>>>
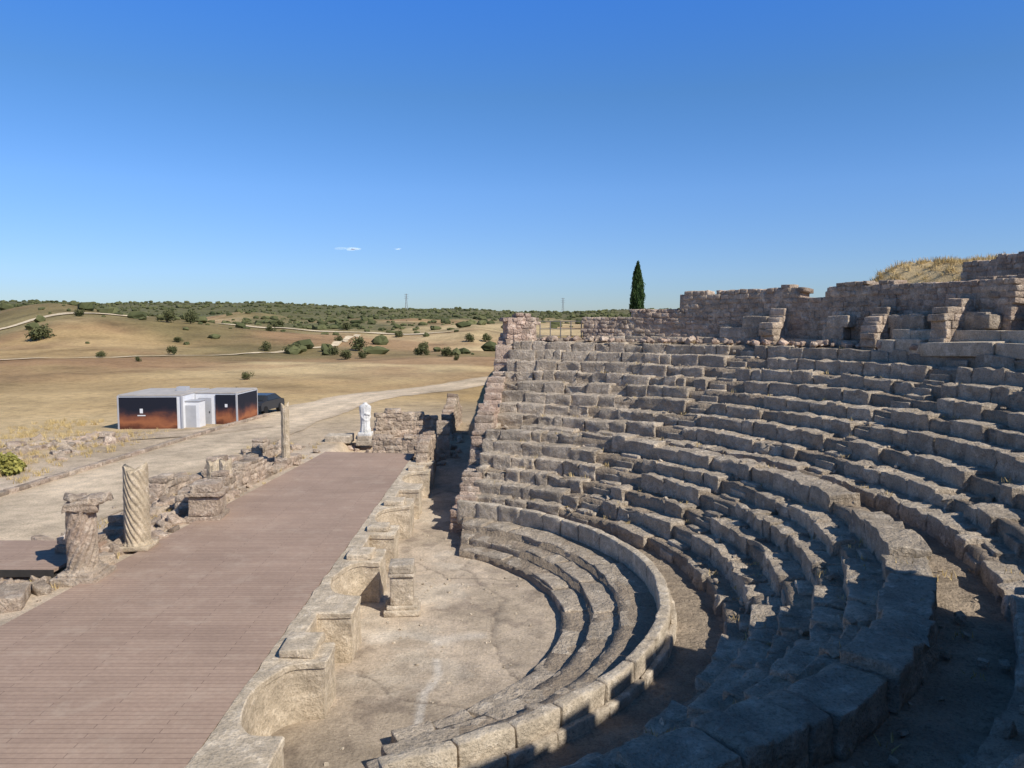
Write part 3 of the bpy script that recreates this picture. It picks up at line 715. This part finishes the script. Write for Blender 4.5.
<<<
>>>
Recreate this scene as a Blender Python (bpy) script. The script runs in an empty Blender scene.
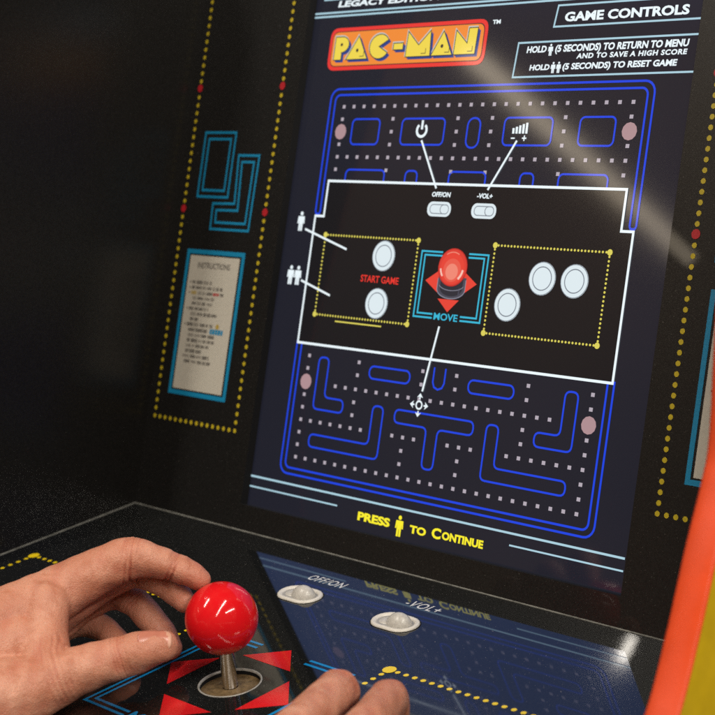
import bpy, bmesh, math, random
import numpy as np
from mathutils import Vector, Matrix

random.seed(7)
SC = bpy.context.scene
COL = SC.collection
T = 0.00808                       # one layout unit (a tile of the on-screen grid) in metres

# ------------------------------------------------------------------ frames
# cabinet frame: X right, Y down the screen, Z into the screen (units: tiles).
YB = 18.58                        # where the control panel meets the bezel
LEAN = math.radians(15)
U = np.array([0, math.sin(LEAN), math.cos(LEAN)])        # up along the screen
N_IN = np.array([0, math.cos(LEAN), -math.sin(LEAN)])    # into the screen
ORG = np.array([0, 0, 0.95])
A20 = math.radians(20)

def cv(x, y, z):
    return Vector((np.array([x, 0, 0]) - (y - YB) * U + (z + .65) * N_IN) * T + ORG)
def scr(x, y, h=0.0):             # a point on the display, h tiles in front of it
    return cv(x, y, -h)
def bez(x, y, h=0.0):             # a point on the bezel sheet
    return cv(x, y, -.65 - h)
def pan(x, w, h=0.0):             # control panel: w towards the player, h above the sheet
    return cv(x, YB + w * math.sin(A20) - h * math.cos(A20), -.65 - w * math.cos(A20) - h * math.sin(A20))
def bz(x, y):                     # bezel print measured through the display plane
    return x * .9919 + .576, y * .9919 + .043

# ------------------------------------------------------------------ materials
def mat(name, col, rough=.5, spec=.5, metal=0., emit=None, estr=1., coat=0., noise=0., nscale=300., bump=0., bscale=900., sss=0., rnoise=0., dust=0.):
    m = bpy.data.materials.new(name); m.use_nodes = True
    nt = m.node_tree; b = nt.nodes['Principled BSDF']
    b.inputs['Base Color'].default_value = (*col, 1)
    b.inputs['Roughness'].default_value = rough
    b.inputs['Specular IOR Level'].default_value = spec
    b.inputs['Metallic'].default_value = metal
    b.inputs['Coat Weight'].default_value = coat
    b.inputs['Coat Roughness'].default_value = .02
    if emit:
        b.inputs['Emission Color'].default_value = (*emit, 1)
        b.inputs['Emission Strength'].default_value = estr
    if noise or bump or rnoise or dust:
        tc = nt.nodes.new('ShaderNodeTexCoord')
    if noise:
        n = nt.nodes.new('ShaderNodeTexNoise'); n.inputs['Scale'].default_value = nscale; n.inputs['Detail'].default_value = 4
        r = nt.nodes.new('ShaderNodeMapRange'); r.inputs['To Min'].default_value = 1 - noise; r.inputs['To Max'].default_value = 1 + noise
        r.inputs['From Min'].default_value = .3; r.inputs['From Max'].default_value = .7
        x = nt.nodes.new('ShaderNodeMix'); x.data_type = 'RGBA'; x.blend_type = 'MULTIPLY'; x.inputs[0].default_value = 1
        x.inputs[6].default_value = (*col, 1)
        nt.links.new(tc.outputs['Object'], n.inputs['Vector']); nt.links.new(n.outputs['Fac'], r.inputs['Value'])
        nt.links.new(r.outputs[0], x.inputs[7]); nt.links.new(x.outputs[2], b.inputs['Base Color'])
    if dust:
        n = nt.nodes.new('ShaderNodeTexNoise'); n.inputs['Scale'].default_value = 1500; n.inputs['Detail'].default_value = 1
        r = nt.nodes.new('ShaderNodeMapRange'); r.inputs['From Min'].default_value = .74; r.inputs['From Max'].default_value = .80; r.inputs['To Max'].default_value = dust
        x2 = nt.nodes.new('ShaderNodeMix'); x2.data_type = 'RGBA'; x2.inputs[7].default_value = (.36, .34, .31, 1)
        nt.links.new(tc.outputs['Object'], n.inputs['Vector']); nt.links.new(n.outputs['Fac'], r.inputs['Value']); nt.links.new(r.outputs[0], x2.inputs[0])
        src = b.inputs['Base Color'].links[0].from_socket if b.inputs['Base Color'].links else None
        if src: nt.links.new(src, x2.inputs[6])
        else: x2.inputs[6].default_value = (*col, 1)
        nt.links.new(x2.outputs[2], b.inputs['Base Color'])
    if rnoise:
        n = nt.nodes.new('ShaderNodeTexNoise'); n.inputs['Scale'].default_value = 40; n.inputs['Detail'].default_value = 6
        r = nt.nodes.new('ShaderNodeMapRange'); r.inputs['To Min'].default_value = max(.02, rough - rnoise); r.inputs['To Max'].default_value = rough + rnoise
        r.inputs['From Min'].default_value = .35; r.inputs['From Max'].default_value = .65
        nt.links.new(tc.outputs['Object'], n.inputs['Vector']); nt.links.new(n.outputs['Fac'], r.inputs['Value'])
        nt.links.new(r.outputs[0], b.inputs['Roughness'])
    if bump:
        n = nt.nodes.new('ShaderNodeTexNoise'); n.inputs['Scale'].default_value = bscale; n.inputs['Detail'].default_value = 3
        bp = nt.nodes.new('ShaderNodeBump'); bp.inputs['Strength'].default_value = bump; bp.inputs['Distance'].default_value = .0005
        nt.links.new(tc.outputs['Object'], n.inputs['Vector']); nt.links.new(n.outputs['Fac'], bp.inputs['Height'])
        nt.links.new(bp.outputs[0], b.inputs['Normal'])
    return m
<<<
◆ **BRIEF**
Transcribe exactly the lines between the one containing "Recreate this scene" and the one containing "T = 0.00808", counting both ends. Pictures are not copied.

◆ **RIGHT ANSWER**
Recreate this scene as a Blender Python (bpy) script. The script runs in an empty Blender scene.
import bpy, bmesh, math, random
import numpy as np
from mathutils import Vector, Matrix

random.seed(7)
SC = bpy.context.scene
COL = SC.collection
T = 0.00808                       # one layout unit (a tile of the on-screen grid) in metres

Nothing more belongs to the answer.